A second line of shuttle employees this morning will join the Storyville Stompers brass band leading the "last" external tank out of its Michoud Assembly Facility hangar east of New Orleans. The 15-story, 27-foot diameter tank built by Lockheed Martin Corp. will help launch what is now the last of two remaining scheduled shuttle missions, an Endeavour flight targeted for the end of February.
To watch live coverage of the event starting at 9:45 a.m. EDT, click on the NASA TV box at right to launch a viewer. You can also follow live tweets here.
Guest speakers during a roughly 40-minute ceremony will include U.S. Sen. David Vitter of Louisiana; Robert Lightfoot, director of NASA's Marshall Space Flight Center in Huntsville, Ala., which manages the Michoud facility; Bill Hill, assistant associate administrator for the shuttle program; and Joanne Maguire, executive vice president of Lockheed Martin Space Systems Company.
Numerous other shuttle program and community leaders are on hand, including two astronauts assigned to the flight labeled STS-134: commander Mark Kelly and mission specialist Roberto Vittori.

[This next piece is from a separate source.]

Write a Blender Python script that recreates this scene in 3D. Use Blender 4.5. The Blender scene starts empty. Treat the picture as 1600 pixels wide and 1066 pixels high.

The tank, known as ET-138, will be loaded on the Pegasus barge and towed 900 miles across the Gulf of Mexico to Kennedy Space Center, likely arriving by next Wednesday.
Michoud will deliver another tank to KSC that will serve a shuttle on standby in case anything goes wrong with that last scheduled mission.
However, NASA, the White House and Congress are considering whether to fly that "launch on need" shuttle -- assuming it is not needed in an emergency -- for a 135th and final mission before the shuttle program is retired.